A Forgotten Episode of the British Left: British Eurocommunism between Gramsci’s Mythization and Thatcherism

Marzia Maccaferri |

A UACES Microgrant report by Dr Marzia Maccaferri

 

Eurocommunism’s influence upon the Left imagination was as a significant moment as a very short-lived phenomenon. Conventionally considered an attempt made by the three major European communist parties in the late 1970s to escape the constraints of the bipolar logic, it aroused a huge interest among academics and politicians, especially in the US. By the early 1980s, when in France and Spain the socialists eclipsed the communist parties and the Italian Communist Party had already ended the experience of the ‘national solidarity governments’ by returning to the opposition, Eurocommunist momentum had been mostly evaporated, leaving behind a large amount of literature, especially political sciences and foreign policy studies, but not a tangible political legacy neither at national and European level, or in terms of elaborating effective electoral strategies or policies.

The British episode occupies a very small place in the kaleidoscope of Eurocommunism’s interpretations; even the recent historiographical interest for ‘reform communism’, where the terms indicate a fragmented transnational set of concepts and practices aimed at criticising and modernising international communism from above, has not engaged with British case at all. Undoubtedly the British Eurocommunism did not contribute to the elaboration of the project or participated in any major conferences and discussions. Also, the interactions with the European sister parties were sporadic and ceremonial. In this sense, British Eurocommunism could appear as an ‘imported’ debate. Yet, if we consider Eurocommunism as an intellectual and political movement aimed at defining the legacy of the European criticism of the Soviet model by assuming civil and political rights as tenets of socialist ideals, British Eurocommunism has unquestionably a role in the story.
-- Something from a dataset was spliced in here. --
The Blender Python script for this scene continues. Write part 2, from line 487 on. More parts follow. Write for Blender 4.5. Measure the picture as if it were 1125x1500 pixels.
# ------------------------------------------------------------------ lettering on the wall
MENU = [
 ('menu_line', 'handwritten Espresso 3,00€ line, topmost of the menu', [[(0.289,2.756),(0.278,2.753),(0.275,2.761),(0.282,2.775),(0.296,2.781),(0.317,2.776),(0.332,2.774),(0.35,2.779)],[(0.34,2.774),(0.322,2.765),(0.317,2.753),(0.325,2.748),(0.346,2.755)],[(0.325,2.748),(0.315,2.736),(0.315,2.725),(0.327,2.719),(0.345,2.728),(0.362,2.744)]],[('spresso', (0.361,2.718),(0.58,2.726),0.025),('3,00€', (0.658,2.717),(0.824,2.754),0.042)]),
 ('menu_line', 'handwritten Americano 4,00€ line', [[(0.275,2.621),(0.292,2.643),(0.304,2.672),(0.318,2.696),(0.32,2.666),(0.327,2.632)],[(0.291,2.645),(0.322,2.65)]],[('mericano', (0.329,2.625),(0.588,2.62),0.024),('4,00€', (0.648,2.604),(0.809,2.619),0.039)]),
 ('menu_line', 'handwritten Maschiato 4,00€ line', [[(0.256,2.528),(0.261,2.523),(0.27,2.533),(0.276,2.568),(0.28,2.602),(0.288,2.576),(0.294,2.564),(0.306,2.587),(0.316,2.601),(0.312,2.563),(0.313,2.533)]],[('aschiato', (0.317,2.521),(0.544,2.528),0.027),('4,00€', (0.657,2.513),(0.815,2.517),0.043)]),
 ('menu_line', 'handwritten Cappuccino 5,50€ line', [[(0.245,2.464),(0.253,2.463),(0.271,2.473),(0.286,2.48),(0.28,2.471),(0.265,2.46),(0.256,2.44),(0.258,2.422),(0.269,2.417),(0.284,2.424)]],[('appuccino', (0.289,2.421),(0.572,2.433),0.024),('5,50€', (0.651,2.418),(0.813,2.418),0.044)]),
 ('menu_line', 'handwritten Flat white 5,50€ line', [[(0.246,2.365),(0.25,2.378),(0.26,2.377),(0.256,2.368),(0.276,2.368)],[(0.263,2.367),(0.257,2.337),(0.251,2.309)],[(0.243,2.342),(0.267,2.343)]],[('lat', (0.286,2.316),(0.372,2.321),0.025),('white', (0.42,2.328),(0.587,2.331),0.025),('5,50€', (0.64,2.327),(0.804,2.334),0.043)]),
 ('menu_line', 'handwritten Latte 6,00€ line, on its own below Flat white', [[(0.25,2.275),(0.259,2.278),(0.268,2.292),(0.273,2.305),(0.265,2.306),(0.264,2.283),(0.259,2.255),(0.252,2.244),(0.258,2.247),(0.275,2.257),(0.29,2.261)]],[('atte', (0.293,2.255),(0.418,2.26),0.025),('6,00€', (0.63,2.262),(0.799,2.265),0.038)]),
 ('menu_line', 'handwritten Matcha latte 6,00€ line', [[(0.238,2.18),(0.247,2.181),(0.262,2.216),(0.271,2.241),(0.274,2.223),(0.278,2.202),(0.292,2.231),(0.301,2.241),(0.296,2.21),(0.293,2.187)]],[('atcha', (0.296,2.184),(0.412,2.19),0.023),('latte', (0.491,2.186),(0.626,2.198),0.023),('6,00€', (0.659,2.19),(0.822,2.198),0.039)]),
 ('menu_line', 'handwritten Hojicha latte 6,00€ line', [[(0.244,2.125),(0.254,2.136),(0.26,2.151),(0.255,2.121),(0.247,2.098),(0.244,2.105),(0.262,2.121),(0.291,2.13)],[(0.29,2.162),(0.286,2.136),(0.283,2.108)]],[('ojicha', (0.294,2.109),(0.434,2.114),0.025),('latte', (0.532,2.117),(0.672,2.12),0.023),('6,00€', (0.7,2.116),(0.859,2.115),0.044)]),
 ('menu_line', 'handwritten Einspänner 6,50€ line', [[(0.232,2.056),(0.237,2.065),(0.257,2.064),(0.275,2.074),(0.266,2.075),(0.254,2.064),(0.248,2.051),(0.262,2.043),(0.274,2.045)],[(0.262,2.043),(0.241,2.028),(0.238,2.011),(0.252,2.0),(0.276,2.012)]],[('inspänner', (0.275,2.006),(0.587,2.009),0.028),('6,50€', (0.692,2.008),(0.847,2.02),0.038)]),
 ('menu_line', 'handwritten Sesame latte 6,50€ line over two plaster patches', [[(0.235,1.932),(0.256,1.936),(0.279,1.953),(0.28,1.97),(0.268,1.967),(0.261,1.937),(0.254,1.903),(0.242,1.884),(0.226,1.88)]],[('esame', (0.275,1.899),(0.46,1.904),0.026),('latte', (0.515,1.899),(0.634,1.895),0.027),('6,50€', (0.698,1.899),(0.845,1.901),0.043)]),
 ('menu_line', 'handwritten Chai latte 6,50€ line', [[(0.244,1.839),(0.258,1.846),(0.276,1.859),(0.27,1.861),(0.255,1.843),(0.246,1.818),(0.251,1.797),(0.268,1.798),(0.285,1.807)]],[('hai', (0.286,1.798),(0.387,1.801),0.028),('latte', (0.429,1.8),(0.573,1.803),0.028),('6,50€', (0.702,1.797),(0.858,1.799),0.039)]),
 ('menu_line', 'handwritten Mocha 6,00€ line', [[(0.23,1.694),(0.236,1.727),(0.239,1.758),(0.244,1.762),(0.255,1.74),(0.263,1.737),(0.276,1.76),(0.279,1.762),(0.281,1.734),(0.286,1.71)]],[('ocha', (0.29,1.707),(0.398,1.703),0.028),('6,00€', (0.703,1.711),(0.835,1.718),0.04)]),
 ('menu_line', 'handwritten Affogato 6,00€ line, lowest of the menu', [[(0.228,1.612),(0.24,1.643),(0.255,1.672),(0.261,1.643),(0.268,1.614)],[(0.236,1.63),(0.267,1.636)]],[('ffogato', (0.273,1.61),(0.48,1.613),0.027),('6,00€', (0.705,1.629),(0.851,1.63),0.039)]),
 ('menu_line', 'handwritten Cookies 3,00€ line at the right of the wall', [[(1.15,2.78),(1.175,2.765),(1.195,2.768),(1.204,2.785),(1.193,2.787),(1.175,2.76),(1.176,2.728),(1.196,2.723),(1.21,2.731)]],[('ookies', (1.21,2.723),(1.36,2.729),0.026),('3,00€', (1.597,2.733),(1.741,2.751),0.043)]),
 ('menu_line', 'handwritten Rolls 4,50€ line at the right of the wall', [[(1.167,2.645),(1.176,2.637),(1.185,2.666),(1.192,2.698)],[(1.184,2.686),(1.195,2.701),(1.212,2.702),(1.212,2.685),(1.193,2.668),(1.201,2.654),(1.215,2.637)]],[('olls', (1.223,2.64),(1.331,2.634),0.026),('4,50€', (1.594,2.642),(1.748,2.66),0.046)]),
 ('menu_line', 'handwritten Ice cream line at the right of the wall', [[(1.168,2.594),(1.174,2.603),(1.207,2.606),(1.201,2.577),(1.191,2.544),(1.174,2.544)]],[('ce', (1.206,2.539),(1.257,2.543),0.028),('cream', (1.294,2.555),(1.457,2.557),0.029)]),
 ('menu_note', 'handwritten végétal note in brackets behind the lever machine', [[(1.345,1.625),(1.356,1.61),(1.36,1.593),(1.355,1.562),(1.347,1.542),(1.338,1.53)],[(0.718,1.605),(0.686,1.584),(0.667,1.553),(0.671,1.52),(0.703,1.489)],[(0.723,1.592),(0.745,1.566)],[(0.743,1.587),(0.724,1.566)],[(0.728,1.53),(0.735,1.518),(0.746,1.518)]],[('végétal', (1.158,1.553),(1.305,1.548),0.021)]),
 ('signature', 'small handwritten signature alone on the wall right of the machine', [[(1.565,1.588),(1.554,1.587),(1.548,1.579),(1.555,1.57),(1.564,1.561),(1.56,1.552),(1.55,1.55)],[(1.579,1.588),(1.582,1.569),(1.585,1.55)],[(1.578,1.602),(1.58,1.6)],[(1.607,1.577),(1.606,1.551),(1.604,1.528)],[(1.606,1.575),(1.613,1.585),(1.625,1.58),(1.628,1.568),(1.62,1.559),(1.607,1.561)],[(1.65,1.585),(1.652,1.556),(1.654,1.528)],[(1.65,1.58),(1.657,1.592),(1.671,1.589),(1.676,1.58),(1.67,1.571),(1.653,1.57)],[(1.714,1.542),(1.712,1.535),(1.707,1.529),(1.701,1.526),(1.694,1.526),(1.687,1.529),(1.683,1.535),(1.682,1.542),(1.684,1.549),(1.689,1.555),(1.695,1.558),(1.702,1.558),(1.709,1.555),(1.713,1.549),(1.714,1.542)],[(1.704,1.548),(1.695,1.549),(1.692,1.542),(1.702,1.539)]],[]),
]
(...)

The British Eurocommunist episode plays an important role in my research on the reception and resemioticisation of Antonio Gramsci’s political theorisation into the British intellectual Left. The UACES Microgrant has enabled me to visit Historical Archives of the European Union in Fiesole, Italy, to consult the following fonds: 1) CPPE (Coupures de presse du Parlement européen), Groupes politiques: Socialiste, Communiste; 2) Altiero Spinelli (especially Dossier de documentation sur l’eurocommunisme).

The use of archives is focal and the synergic analysis of historical primary sources in association with a reflection on their operationalisation is my core methodology. My goal is to anchor a traditional intellectual-history approach with a contribution to political theory, especially with reference to Gramsci’s category of hegemony. The underlying hypothesis is that parallel to emphasising hegemony as a major aspect of the culture/subculture and identity/civil society dyads, there was also an as yet unappreciated trajectory of Gramsci’s reflection on hegemony as a historical transformation, which I will reconstruct with my research. Within this context the role played by the Eurocommunist debate is pivotal. Reconstructing the different intellectual and political reading elaborated by the British Eurocommunist debate could highlight the overall complexity of the European project and pose new questions to the recalcitrant relationship between the British Left and the European idea.